Write the data out again in full, with no departure from the original.

** begin **

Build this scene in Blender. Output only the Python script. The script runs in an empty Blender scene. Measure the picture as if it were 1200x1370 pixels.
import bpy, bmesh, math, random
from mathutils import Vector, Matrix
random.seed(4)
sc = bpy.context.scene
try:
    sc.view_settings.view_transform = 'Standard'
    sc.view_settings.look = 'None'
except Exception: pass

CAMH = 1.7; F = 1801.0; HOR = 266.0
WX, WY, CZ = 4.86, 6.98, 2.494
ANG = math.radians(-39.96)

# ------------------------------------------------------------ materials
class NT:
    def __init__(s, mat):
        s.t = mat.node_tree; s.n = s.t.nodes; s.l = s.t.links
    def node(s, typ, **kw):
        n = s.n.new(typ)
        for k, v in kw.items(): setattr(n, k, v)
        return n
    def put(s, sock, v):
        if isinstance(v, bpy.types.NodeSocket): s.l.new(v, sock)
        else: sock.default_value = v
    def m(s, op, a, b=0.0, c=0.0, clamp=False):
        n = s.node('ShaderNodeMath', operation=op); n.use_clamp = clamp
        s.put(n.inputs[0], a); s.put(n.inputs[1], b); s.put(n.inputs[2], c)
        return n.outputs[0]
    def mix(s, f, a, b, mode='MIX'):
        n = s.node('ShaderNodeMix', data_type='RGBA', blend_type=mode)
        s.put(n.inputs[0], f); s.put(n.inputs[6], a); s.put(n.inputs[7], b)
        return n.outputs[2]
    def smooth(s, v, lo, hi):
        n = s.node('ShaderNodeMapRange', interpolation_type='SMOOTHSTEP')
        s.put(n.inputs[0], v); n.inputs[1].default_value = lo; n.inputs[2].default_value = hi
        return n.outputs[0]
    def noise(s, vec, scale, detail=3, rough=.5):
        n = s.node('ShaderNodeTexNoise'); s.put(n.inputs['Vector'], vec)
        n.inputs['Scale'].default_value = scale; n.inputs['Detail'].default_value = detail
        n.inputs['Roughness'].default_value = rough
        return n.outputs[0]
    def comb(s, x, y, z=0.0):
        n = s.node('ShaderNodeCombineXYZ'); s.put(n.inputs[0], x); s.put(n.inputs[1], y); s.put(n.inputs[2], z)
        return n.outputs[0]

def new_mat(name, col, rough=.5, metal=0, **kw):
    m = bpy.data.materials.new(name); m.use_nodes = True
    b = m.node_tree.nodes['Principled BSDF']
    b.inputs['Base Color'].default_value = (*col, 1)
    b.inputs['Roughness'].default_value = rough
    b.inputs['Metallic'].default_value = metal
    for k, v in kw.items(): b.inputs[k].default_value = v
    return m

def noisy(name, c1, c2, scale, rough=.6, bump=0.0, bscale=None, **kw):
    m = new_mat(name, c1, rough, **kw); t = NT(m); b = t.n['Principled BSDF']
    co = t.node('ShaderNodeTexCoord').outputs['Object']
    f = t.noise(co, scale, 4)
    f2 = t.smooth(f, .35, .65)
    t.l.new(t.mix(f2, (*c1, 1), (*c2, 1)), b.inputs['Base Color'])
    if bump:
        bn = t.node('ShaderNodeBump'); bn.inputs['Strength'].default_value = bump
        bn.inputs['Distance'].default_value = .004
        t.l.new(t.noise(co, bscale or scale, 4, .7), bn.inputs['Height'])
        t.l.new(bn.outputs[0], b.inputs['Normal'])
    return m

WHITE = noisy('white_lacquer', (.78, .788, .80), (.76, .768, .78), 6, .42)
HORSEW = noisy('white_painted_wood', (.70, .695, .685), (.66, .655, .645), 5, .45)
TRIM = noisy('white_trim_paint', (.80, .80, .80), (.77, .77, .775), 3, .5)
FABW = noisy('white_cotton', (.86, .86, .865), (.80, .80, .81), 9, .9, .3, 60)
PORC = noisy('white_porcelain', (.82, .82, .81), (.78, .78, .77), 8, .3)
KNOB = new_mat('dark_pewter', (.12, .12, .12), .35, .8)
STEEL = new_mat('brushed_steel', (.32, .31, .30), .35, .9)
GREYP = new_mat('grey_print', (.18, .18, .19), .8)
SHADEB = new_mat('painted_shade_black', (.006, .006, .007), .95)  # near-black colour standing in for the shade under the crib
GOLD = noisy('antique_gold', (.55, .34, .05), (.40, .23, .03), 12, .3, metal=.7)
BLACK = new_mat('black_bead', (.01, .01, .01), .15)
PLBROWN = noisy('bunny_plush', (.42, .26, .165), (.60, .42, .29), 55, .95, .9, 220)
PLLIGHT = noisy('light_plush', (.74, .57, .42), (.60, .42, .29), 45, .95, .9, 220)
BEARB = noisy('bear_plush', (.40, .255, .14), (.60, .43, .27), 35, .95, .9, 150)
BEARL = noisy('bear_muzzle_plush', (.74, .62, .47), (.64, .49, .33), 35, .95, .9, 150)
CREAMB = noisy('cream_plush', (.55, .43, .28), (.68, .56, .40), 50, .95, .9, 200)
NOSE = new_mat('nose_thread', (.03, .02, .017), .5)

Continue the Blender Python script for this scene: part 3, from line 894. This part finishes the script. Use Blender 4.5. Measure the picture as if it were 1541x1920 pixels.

** end **

__SOLUTION__
Build this scene in Blender. Output only the Python script. The script runs in an empty Blender scene. Measure the picture as if it were 1200x1370 pixels.
import bpy, bmesh, math, random
from mathutils import Vector, Matrix
random.seed(4)
sc = bpy.context.scene
try:
    sc.view_settings.view_transform = 'Standard'
    sc.view_settings.look = 'None'
except Exception: pass

CAMH = 1.7; F = 1801.0; HOR = 266.0
WX, WY, CZ = 4.86, 6.98, 2.494
ANG = math.radians(-39.96)

# ------------------------------------------------------------ materials
class NT:
    def __init__(s, mat):
        s.t = mat.node_tree; s.n = s.t.nodes; s.l = s.t.links
    def node(s, typ, **kw):
        n = s.n.new(typ)
        for k, v in kw.items(): setattr(n, k, v)
        return n
    def put(s, sock, v):
        if isinstance(v, bpy.types.NodeSocket): s.l.new(v, sock)
        else: sock.default_value = v
    def m(s, op, a, b=0.0, c=0.0, clamp=False):
        n = s.node('ShaderNodeMath', operation=op); n.use_clamp = clamp
        s.put(n.inputs[0], a); s.put(n.inputs[1], b); s.put(n.inputs[2], c)
        return n.outputs[0]
    def mix(s, f, a, b, mode='MIX'):
        n = s.node('ShaderNodeMix', data_type='RGBA', blend_type=mode)
        s.put(n.inputs[0], f); s.put(n.inputs[6], a); s.put(n.inputs[7], b)
        return n.outputs[2]
    def smooth(s, v, lo, hi):
        n = s.node('ShaderNodeMapRange', interpolation_type='SMOOTHSTEP')
        s.put(n.inputs[0], v); n.inputs[1].default_value = lo; n.inputs[2].default_value = hi
        return n.outputs[0]
    def noise(s, vec, scale, detail=3, rough=.5):
        n = s.node('ShaderNodeTexNoise'); s.put(n.inputs['Vector'], vec)
        n.inputs['Scale'].default_value = scale; n.inputs['Detail'].default_value = detail
        n.inputs['Roughness'].default_value = rough
        return n.outputs[0]
    def comb(s, x, y, z=0.0):
        n = s.node('ShaderNodeCombineXYZ'); s.put(n.inputs[0], x); s.put(n.inputs[1], y); s.put(n.inputs[2], z)
        return n.outputs[0]

def new_mat(name, col, rough=.5, metal=0, **kw):
    m = bpy.data.materials.new(name); m.use_nodes = True
    b = m.node_tree.nodes['Principled BSDF']
    b.inputs['Base Color'].default_value = (*col, 1)
    b.inputs['Roughness'].default_value = rough
    b.inputs['Metallic'].default_value = metal
    for k, v in kw.items(): b.inputs[k].default_value = v
    return m

def noisy(name, c1, c2, scale, rough=.6, bump=0.0, bscale=None, **kw):
    m = new_mat(name, c1, rough, **kw); t = NT(m); b = t.n['Principled BSDF']
    co = t.node('ShaderNodeTexCoord').outputs['Object']
    f = t.noise(co, scale, 4)
    f2 = t.smooth(f, .35, .65)
    t.l.new(t.mix(f2, (*c1, 1), (*c2, 1)), b.inputs['Base Color'])
    if bump:
        bn = t.node('ShaderNodeBump'); bn.inputs['Strength'].default_value = bump
        bn.inputs['Distance'].default_value = .004
        t.l.new(t.noise(co, bscale or scale, 4, .7), bn.inputs['Height'])
        t.l.new(bn.outputs[0], b.inputs['Normal'])
    return m

WHITE = noisy('white_lacquer', (.78, .788, .80), (.76, .768, .78), 6, .42)
HORSEW = noisy('white_painted_wood', (.70, .695, .685), (.66, .655, .645), 5, .45)
TRIM = noisy('white_trim_paint', (.80, .80, .80), (.77, .77, .775), 3, .5)
FABW = noisy('white_cotton', (.86, .86, .865), (.80, .80, .81), 9, .9, .3, 60)
PORC = noisy('white_porcelain', (.82, .82, .81), (.78, .78, .77), 8, .3)
KNOB = new_mat('dark_pewter', (.12, .12, .12), .35, .8)
STEEL = new_mat('brushed_steel', (.32, .31, .30), .35, .9)
GREYP = new_mat('grey_print', (.18, .18, .19), .8)
SHADEB = new_mat('painted_shade_black', (.006, .006, .007), .95)  # near-black colour standing in for the shade under the crib
GOLD = noisy('antique_gold', (.55, .34, .05), (.40, .23, .03), 12, .3, metal=.7)
BLACK = new_mat('black_bead', (.01, .01, .01), .15)
PLBROWN = noisy('bunny_plush', (.42, .26, .165), (.60, .42, .29), 55, .95, .9, 220)
PLLIGHT = noisy('light_plush', (.74, .57, .42), (.60, .42, .29), 45, .95, .9, 220)
BEARB = noisy('bear_plush', (.40, .255, .14), (.60, .43, .27), 35, .95, .9, 150)
BEARL = noisy('bear_muzzle_plush', (.74, .62, .47), (.64, .49, .33), 35, .95, .9, 150)
CREAMB = noisy('cream_plush', (.55, .43, .28), (.68, .56, .40), 50, .95, .9, 200)
NOSE = new_mat('nose_thread', (.03, .02, .017), .5)

Continue the Blender Python script for this scene: part 3, from line 894. This part finishes the script. Use Blender 4.5. Measure the picture as if it were 1541x1920 pixels.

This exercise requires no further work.